The Alaska Airlines Boeing 737-9 MAX, whose side door burst open mid-flight, is being inspected by the US National Transportation Safety Board in Oregon, USA (Photo: Reuters).
In addition, Boeing teams will inspect 50 other points in Spirit's manufacturing process. At the same time, Boeing and Spirit will allow airlines to inspect the manufacturing process themselves at 737 MAX factories.
In a statement to Reuters, a Spirit spokesman said the group is working with Boeing to implement the Federal Aviation Administration's (FAA) Quality Management System during the manufacturing process of the 737 MAX 9 aircraft.
According to Mr. Deal, Boeing will increase the dissemination of quality management to employees and hire outside partners to independently evaluate the company's production process.
In the letter, Mr. Deal made it clear that Boeing's additional quality control measures are completely separate from the ongoing FAA investigation related to the incident of an Alaska Airlines plane's side door opening.
However, before the new 737 MAX 9 aircraft are delivered, Boeing will conduct a thorough inspection of the side door latches as required by the FAA.
In addition to the above measures, Boeing leaders also said that the company plans to increase supervision of the 737 MAX production process. Accordingly, the number of quality control staff in the group has increased by 20% since 2019. Boeing also plans to increase investment in quality control units.

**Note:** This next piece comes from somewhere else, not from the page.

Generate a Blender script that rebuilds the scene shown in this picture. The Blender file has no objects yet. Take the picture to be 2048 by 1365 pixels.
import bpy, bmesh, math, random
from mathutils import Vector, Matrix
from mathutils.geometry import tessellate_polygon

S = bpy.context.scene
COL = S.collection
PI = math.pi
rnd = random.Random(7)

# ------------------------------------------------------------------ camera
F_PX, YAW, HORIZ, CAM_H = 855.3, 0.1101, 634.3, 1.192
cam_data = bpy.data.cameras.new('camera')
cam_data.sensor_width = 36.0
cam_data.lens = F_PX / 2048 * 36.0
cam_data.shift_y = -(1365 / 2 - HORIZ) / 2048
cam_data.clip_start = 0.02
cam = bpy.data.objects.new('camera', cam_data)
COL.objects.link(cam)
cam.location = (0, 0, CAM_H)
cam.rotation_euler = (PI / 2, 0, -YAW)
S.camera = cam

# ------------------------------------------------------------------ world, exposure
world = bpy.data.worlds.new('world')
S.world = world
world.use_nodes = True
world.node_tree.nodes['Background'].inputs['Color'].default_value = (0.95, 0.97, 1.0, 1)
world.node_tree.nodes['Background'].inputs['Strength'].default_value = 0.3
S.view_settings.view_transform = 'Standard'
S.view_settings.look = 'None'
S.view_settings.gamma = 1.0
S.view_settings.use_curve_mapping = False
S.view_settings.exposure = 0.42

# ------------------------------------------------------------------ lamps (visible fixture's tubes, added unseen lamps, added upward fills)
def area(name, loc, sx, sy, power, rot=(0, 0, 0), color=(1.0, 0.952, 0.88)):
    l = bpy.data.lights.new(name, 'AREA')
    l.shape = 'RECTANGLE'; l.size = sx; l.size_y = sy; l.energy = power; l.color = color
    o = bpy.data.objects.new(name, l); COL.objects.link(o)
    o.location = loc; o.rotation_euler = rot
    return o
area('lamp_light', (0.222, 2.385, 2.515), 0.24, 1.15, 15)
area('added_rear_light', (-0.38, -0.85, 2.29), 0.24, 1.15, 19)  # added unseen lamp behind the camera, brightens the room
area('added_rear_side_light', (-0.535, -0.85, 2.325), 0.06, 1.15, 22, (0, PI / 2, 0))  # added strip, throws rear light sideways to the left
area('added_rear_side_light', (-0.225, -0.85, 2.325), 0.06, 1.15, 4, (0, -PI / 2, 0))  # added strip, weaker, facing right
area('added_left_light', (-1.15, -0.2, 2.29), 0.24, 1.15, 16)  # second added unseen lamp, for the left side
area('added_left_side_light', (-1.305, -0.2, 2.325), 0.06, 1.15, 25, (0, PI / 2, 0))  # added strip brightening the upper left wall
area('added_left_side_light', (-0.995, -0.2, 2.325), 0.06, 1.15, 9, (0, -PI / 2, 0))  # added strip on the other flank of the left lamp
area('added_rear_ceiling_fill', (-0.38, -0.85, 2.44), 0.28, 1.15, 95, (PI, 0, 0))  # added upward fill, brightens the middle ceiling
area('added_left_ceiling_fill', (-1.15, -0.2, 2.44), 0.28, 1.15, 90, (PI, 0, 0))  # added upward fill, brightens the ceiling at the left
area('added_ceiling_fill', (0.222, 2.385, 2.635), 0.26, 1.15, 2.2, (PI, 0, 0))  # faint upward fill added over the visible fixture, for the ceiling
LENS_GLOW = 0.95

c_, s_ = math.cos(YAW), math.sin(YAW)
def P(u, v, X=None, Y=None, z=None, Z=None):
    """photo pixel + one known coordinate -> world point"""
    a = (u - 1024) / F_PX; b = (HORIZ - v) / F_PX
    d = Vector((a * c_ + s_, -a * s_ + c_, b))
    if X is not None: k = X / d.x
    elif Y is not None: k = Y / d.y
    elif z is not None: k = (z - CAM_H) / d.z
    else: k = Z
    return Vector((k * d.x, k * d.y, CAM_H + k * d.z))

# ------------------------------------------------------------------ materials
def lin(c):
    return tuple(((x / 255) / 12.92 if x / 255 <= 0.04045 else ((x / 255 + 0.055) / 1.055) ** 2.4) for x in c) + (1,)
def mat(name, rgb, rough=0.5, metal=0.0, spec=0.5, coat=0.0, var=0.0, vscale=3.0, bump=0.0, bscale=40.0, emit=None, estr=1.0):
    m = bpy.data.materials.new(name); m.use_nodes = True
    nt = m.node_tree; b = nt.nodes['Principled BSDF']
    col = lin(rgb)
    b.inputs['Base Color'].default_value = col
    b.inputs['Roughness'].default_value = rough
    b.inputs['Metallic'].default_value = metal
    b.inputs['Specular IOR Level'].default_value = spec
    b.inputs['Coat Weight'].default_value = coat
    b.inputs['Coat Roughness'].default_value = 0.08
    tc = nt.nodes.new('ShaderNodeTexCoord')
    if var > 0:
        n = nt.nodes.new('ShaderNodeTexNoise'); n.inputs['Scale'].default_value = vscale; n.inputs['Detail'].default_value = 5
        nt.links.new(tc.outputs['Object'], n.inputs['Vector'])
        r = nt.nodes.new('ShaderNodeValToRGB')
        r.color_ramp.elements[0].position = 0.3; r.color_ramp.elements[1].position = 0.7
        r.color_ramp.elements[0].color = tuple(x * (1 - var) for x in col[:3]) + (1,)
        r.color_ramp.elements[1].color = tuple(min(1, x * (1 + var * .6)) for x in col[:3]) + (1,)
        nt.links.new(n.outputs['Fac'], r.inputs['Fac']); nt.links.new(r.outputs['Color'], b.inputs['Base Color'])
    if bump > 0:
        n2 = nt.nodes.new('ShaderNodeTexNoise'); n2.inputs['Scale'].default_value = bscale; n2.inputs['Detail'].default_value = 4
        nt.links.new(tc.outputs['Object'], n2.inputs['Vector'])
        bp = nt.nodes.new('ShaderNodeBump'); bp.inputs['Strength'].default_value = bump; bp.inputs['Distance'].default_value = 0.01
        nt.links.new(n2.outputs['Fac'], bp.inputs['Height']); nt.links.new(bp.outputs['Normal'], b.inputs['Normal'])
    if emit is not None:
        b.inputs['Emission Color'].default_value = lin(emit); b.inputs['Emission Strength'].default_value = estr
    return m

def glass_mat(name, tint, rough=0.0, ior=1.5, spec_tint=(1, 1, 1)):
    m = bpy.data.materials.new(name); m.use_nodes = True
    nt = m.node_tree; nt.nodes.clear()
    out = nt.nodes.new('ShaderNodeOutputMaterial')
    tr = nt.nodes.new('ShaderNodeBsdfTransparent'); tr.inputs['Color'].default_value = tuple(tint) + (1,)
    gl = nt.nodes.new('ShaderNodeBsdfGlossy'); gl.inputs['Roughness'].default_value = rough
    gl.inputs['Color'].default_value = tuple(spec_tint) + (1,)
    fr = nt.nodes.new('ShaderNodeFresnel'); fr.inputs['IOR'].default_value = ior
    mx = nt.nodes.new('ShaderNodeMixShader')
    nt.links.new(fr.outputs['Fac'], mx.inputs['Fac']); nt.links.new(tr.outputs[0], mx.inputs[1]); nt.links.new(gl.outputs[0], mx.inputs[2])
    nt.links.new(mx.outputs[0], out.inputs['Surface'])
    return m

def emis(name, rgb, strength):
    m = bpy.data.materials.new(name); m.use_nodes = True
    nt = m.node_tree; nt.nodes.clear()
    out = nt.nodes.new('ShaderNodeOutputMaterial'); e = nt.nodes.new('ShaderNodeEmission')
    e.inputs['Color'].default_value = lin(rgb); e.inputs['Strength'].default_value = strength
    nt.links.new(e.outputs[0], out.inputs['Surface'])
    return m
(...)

Boeing's new move comes as the FAA announced on January 12 that it would extend the grounding of 171 MAX 9 aircraft for safety inspections. According to the agency, after 40 aircraft are inspected, the FAA will evaluate the results and decide whether it is safe enough to allow these aircraft to resume operations.
Both United Airlines and Alaska Airlines - the two carriers operating the 737 MAX 9 aircraft in the US - have canceled flights served by this aircraft until January 16.
Alaska Airlines said it has discussed quality improvement measures with Boeing CEO Dave Calhoun and Boeing management.